Why does Back EMF produce so much voltage?

[electric jake]

I apologize if this question is a bit confusing, but I am studying electrical engineering and what keeps baffling me is why when you run current through an inductor then place an open in the circuit how come the Back EMF current is able to cause a spark across the open. I get that the inductor stores the electric energy in its magnetic field but how does that back current for a brief time constant not care about resistance and create a high potential difference or voltage to keep that current constant for a brief moment in time.

 

[Buzz Bloom]

Hi electric jake:

I am not sure which of two questions you are asking:
1. Why is there a high voltage across the open space in the circuit?
2. Why does a high voltage cause a spark across an open space?

1. When a voltage is maintained across a inductance, a constant magnetic field (like an electromagnet) in established and remains until the circuit is opened. When the circuit is opened, the magnetic field collapses, and as the collapsing field lines cross the loops of the coil create a voltage which remains (not necessarily constant) until the field has completely collapsed. The effect is similar to that of an electric engine in which a coil is moved through an electric field.

2. A sufficiently large voltage across a open air gap can remove electrons from the gas molecules, leaving ionized gas molecules. The positive side of the voltage attracts the electrons, and the negative side attracts the ions. The moving electrons and ions is what you see as a spark.

Hope this helps.

Regards,
Buzz

 

[electric jake]

Hi electric jake:

I am not sure which of two questions you are asking:
1. Why is there a high voltage across the open space in the circuit?
2. Why does a high voltage cause a spark across an open space?

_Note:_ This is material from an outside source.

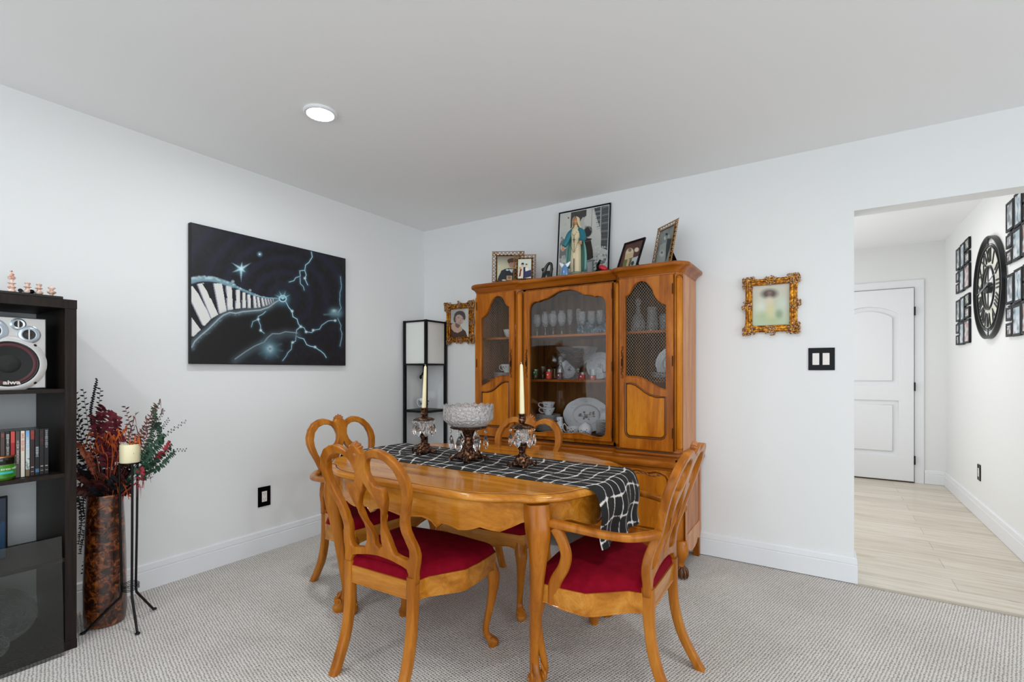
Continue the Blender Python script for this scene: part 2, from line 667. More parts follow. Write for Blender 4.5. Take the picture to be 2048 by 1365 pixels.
# carpet: small loops in rows
M_carpet = mat('loop_carpet', '#b8ada4', 0.95)
def carpet_mat(m):
    v0 = coords(m, (1, 1, 1), (0, 0, R(14)))
    nz = nd(m, 'ShaderNodeTexNoise'); nz.inputs['Scale'].default_value = 70; nz.inputs['Detail'].default_value = 2; lk(m, v0, nz.inputs['Vector'])
    vm = nd(m, 'ShaderNodeVectorMath', operation='SCALE'); vm.inputs['Scale'].default_value = .011; lk(m, nz.outputs['Color'], vm.inputs[0])
    va = nd(m, 'ShaderNodeVectorMath', operation='ADD'); lk(m, v0, va.inputs[0]); lk(m, vm.outputs[0], va.inputs[1])
    v = va.outputs[0]
    sp = nd(m, 'ShaderNodeSeparateXYZ'); lk(m, v, sp.inputs[0])
    def sine(o, k, ph=0.0):
        a = nd(m, 'ShaderNodeMath', operation='MULTIPLY_ADD'); lk(m, o, a.inputs[0]); a.inputs[1].default_value = k; a.inputs[2].default_value = ph
        b = nd(m, 'ShaderNodeMath', operation='SINE'); lk(m, a.outputs[0], b.inputs[0])
        return b.outputs[0]
    k = 2 * PI / 0.0115
    s1, s2 = sine(sp.outputs[0], k), sine(sp.outputs[1], k)
    p_ = nd(m, 'ShaderNodeMath', operation='ADD'); lk(m, s1, p_.inputs[0]); lk(m, s2, p_.inputs[1])
    q = nd(m, 'ShaderNodeMath', operation='MULTIPLY_ADD'); lk(m, p_.outputs[0], q.inputs[0]); q.inputs[1].default_value = 0.25; q.inputs[2].default_value = 0.5
    n1 = noise_tex(m, v, 240, 2)
    q2 = nd(m, 'ShaderNodeMath', operation='MULTIPLY_ADD'); lk(m, n1, q2.inputs[0]); q2.inputs[1].default_value = 0.5; lk(m, q.outputs[0], q2.inputs[2])
    c1 = ramp(m, q2.outputs[0], [(0.24, '#57534f'), (0.46, '#aaa49e'), (0.88, '#e6e0da')])
    n2 = noise_tex(m, v, 2.6, 4, 0.6)
    c2 = ramp(m, n2, [(0.35, (0.90, 0.89, 0.88)), (0.62, (1, 1, 1))])
    mx = nd(m, 'ShaderNodeMixRGB', blend_type='MULTIPLY'); mx.inputs[0].default_value = 1
    lk(m, c1, mx.inputs[1]); lk(m, c2, mx.inputs[2]); lk(m, mx.outputs[0], bc(m))
    bump(m, q2.outputs[0], 0.5, 0.004)
carpet_mat(M_carpet)
bm = BM(); box(bm, -0.12, XR + .12, YR - .12, -0.004, -0.10, 0.0); struct('floor_carpet', bm, M_carpet)

# plank floor of the hall
M_plank = mat('pale_oak_planks', '#c9bfae', 0.4, Coat_Weight=0.15)
def plank_mat(m):
    v = coords(m, (1, 1, 1))
    b = nd(m, 'ShaderNodeTexBrick', offset=0.37, offset_frequency=2)
    b.inputs['Scale'].default_value = 1.0
    b.inputs['Brick Width'].default_value = 1.22
    b.inputs['Row Height'].default_value = 0.18
    b.inputs['Mortar Size'].default_value = 0.0012
    b.inputs['Color1'].default_value = (*rgb('#ddd4c6'), 1)
    b.inputs['Color2'].default_value = (*rgb('#cec3b3'), 1)
    b.inputs['Mortar'].default_value = (*rgb('#9a8d7c'), 1)
    lk(m, v, b.inputs['Vector'])
    v2 = coords(m, (1.3, 16, 1))
    n = noise_tex(m, v2, 2.0, 6, 0.62, 0.4)
    c = ramp(m, n, [(0.30, (0.78, 0.75, 0.70)), (0.45, (0.95, 0.94, 0.92)), (0.6, (1.06, 1.06, 1.05))])
    mx = nd(m, 'ShaderNodeMixRGB', blend_type='MULTIPLY'); mx.inputs[0].default_value = 1
    lk(m, b.outputs['Color'], mx.inputs[1]); lk(m, c, mx.inputs[2])
    v3 = coords(m, (1.6, 11, 1))
    n3 = noise_tex(m, v3, 2.3, 2, 0.5)
    c3 = ramp(m, n3, [(0.715, (1, 1, 1)), (0.77, (0.5, 0.42, 0.34))])
    mx2 = nd(m, 'ShaderNodeMixRGB', blend_type='MULTIPLY'); mx2.inputs[0].default_value = 0.8
    lk(m, mx.outputs[0], mx2.inputs[1]); lk(m, c3, mx2.inputs[2])
    lk(m, mx2.outputs[0], bc(m))
plank_mat(M_plank)
bm = BM(); box(bm, 2.2, HX, -0.004, HY, -0.10, 0.0); struct('floor_hall', bm, M_plank)
bm = BM(); box(bm, OX0, OX1, -0.028, -0.002, 0.0, 0.005, bev=.002); struct('trim_1', bm, mat('threshold_trim', '#b5aa9a', 0.4))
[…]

1. When a voltage is maintained across a inductance, a constant magnetic field (like an electromagnet) in established and remains until the circuit is opened. When the circuit is opened, the magnetic field collapses, and as the collapsing field lines cross the loops of the coil create a voltage which remains (not necessarily constant) until the field has completely collapsed. The effect is similar to that of an electric engine in which a coil is moved through an electric field.

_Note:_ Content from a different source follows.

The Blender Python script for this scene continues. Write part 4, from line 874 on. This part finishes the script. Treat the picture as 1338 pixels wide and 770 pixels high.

2. A sufficiently large voltage across a open air gap can remove electrons from the gas molecules, leaving ionized gas molecules. The positive side of the voltage attracts the electrons, and the negative side attracts the ions. The moving electrons and ions is what you see as a spark.

Hope this helps.

Regards,
Buzz

I see so the collapsing magnetic field induces a voltage in the coil when the field lines cross the loops in the wire so then the voltage spikes keeping the back current equal to the current ran through the coil initially for a brief period. That helped immensely and sorry about the the second question was basically restating the first question asking how the inductor causes enough voltage to reach the breakdown voltage of air. Thank you very much.

 

[Merlin3189]

Just thought it might help to look into Montgolfier’s hydraulic ram. Only an analogy like water in a pipe circuits, but it shows how low pressure energy can generate high pressure pulses.

 

[CWatters]

The equation for the voltage on an inductor is..

V = L di/dt

When you open the switch the current goes from some value to zero. So di/dt is very large.

 

[cnh1995]

how does that back current for a brief time constant not care about resistance

In open circuit, the resistance is very large .So rate of decay of current di/dt is very high, inducing a large back emf Ldi/dt. If you short a fully energized inductor, there will be very slow decaying of current and hence, very small voltage will be induced as di/dt is small.

 

[sophiecentaur]

back current for a brief time constant not care about resistance and create a high potential difference or voltage to keep that current constant for a brief moment in time.

The current through any resistance will always be V/R. It will not be a constant value here and neither will the induced Voltage. If there is a finite high resistance, rather than an open circuit, the resulting waveform will have a time constant. This link shows how to calculate the time constant and dI/dt will give you the voltage at any time in the process. The total resistance in the circuit (source plus load) is what should be used and the start current is defined by the source volts/source resistance.
If an arc is formed then all bets are off and a much more complicated analysis is needed. The initial, striking voltage will be set by the separation and shape of the contacts and it will reduce drastically once the arc has struck.
If the separation / insulation between the ends of the coil is high enough then the self Capacitance of the coil and its inductance can form a resonant circuit and there will be 'ringing', which will gradually decay as energy is dissipated by the coil's resistance (or some other electrical path happens to take the current).